### WHAT NEEDS TO BE DONE
Select, from the data, each line where "script" occurs.
++++ DATASET EXTRACT ++++
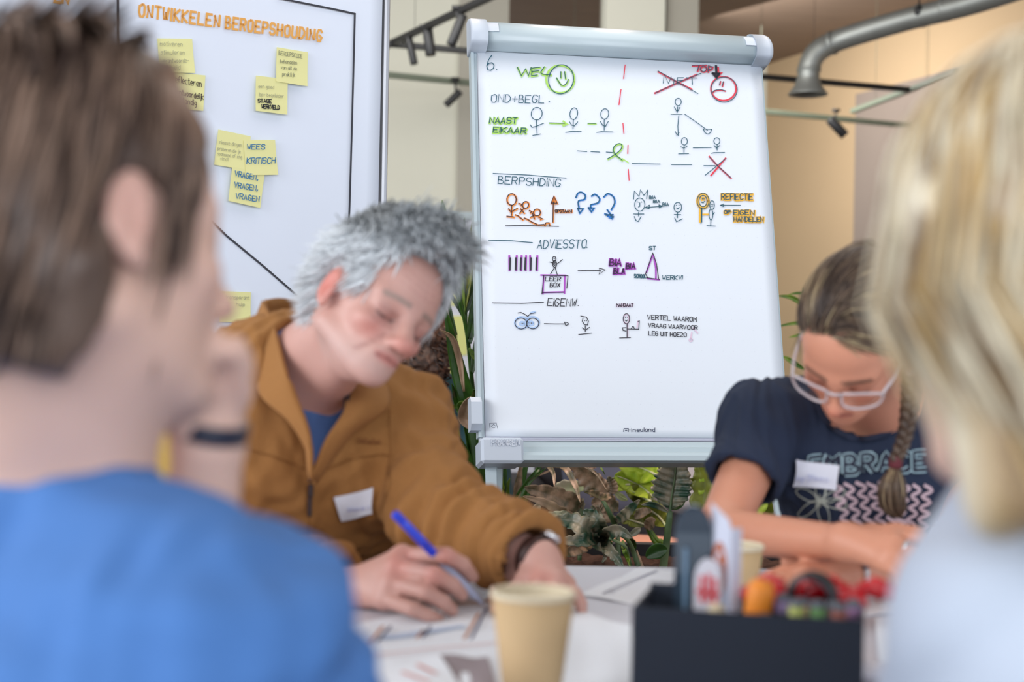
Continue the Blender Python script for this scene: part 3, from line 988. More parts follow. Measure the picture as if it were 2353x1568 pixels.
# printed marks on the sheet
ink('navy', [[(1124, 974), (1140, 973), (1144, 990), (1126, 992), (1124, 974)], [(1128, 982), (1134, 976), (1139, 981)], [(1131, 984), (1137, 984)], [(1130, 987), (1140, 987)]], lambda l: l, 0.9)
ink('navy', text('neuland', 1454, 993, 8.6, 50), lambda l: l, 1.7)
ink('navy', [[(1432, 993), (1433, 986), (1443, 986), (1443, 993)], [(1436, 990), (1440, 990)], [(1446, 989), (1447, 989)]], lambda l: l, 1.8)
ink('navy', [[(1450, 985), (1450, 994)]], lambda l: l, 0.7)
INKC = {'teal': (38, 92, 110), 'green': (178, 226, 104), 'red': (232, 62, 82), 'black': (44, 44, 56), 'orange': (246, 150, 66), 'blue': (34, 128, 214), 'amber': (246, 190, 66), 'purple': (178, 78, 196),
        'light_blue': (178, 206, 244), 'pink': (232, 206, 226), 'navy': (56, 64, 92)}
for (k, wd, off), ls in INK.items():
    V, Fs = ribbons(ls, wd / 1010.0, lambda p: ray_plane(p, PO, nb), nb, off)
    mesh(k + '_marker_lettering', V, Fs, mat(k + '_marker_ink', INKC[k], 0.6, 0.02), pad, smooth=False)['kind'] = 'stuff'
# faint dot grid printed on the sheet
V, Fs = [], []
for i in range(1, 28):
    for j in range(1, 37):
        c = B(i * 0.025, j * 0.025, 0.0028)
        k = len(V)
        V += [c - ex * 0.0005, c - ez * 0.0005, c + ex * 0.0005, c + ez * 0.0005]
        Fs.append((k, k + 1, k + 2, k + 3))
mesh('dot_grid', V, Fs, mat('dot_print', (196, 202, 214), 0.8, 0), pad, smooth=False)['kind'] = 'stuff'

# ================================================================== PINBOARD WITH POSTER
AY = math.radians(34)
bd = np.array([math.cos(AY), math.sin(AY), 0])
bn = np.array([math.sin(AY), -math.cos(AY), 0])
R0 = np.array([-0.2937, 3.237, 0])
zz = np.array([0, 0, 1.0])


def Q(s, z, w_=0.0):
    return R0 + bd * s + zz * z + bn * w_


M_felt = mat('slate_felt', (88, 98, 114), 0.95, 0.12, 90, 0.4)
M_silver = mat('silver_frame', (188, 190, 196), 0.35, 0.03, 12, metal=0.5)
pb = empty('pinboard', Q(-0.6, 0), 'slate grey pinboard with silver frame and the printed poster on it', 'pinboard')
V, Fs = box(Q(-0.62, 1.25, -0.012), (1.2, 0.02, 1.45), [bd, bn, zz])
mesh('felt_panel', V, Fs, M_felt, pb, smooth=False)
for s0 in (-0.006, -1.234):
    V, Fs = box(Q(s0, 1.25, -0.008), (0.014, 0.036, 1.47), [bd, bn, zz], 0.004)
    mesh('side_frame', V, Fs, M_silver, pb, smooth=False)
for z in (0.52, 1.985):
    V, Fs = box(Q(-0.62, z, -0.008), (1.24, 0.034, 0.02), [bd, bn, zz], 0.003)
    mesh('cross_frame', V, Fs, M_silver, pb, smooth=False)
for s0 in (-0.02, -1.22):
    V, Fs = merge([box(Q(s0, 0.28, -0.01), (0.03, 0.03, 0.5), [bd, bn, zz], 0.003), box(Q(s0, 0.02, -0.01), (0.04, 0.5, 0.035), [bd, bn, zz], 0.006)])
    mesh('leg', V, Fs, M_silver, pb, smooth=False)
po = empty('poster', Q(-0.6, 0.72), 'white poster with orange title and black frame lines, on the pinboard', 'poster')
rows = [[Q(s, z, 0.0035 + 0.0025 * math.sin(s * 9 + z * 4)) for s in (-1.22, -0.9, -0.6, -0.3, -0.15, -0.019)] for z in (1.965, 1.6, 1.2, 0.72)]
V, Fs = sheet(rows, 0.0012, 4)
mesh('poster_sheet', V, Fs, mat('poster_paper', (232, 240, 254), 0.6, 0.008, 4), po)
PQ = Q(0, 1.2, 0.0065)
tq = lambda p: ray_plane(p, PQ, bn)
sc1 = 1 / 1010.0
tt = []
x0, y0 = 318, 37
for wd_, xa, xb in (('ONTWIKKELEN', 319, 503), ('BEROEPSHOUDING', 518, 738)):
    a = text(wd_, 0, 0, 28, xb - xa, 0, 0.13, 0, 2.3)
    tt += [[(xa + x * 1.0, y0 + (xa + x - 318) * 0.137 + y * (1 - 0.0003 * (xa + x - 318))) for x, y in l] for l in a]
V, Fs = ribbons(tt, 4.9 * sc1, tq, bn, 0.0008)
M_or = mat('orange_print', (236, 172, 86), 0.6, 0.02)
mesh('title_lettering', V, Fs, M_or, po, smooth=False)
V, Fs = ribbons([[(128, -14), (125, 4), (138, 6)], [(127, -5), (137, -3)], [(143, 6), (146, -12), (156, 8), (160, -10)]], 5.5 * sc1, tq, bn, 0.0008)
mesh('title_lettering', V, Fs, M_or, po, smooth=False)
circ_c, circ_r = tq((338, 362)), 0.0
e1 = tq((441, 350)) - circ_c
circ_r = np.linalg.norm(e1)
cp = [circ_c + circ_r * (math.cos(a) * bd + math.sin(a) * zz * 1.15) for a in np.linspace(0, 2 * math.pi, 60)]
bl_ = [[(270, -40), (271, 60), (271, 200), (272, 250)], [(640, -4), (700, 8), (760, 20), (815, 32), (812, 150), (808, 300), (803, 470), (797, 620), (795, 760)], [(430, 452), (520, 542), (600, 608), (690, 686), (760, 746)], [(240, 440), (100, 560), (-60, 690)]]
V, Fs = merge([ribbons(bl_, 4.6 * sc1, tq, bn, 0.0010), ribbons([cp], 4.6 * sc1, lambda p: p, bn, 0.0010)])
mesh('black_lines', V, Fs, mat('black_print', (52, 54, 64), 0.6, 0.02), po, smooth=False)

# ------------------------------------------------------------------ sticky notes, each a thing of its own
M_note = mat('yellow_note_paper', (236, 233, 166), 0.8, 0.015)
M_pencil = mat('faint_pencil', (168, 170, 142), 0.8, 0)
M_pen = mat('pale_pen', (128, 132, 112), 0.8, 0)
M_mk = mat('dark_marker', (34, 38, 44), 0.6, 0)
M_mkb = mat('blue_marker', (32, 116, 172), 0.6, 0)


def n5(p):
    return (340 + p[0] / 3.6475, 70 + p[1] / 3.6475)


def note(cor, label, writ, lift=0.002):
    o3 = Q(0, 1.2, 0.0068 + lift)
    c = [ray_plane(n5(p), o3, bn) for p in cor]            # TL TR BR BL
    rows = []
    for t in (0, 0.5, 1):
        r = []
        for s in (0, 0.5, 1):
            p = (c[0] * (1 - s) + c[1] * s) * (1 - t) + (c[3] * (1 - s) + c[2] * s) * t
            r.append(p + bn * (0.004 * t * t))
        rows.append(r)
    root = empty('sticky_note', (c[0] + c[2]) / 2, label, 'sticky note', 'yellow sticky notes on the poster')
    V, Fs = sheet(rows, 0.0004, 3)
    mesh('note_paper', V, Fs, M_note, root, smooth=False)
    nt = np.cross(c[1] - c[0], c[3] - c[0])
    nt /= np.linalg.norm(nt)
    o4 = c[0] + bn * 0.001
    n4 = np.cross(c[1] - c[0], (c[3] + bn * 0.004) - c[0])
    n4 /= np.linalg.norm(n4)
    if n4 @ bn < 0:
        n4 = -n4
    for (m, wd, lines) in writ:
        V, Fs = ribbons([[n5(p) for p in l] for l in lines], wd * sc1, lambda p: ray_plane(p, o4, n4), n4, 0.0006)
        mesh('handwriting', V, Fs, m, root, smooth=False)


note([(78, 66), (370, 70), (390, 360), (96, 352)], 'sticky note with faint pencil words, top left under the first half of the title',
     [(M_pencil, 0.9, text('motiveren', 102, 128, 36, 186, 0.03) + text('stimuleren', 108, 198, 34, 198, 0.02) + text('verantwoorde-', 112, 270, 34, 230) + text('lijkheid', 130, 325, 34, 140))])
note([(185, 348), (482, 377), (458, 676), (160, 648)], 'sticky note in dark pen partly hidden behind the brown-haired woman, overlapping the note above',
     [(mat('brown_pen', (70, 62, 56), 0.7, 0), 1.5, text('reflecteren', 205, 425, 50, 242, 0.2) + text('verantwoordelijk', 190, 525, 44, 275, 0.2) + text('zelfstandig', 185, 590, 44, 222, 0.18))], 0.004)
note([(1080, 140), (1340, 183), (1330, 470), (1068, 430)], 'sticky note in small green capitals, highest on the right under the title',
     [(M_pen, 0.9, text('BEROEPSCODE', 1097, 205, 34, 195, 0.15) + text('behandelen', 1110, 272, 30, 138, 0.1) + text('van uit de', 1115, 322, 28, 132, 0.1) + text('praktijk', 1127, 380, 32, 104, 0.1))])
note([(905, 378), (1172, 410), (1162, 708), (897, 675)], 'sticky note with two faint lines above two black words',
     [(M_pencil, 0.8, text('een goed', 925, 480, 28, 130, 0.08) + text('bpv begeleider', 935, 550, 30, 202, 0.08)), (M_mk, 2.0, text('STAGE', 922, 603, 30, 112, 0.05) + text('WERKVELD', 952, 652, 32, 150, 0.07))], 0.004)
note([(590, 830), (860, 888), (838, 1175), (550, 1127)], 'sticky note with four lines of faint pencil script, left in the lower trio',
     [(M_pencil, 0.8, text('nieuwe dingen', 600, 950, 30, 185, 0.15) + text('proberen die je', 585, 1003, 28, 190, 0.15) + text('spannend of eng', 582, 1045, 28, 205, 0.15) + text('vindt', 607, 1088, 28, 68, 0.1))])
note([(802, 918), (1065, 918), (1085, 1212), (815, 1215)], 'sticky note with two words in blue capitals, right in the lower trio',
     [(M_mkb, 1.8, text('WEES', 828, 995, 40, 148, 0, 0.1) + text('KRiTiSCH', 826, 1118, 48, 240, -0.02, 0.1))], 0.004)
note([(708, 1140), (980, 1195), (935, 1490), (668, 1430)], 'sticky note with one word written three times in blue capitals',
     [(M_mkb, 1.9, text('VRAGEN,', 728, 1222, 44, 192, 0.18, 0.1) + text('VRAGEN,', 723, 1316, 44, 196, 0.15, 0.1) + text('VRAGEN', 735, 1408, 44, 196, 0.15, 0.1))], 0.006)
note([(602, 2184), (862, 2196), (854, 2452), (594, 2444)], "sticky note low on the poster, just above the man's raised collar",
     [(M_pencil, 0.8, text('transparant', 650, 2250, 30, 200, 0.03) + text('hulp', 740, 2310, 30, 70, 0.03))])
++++
### TASK ANSWER
Continue the Blender Python script for this scene: part 3, from line 988. More parts follow. Measure the picture as if it were 2353x1568 pixels.
note([(590, 830), (860, 888), (838, 1175), (550, 1127)], 'sticky note with four lines of faint pencil script, left in the lower trio',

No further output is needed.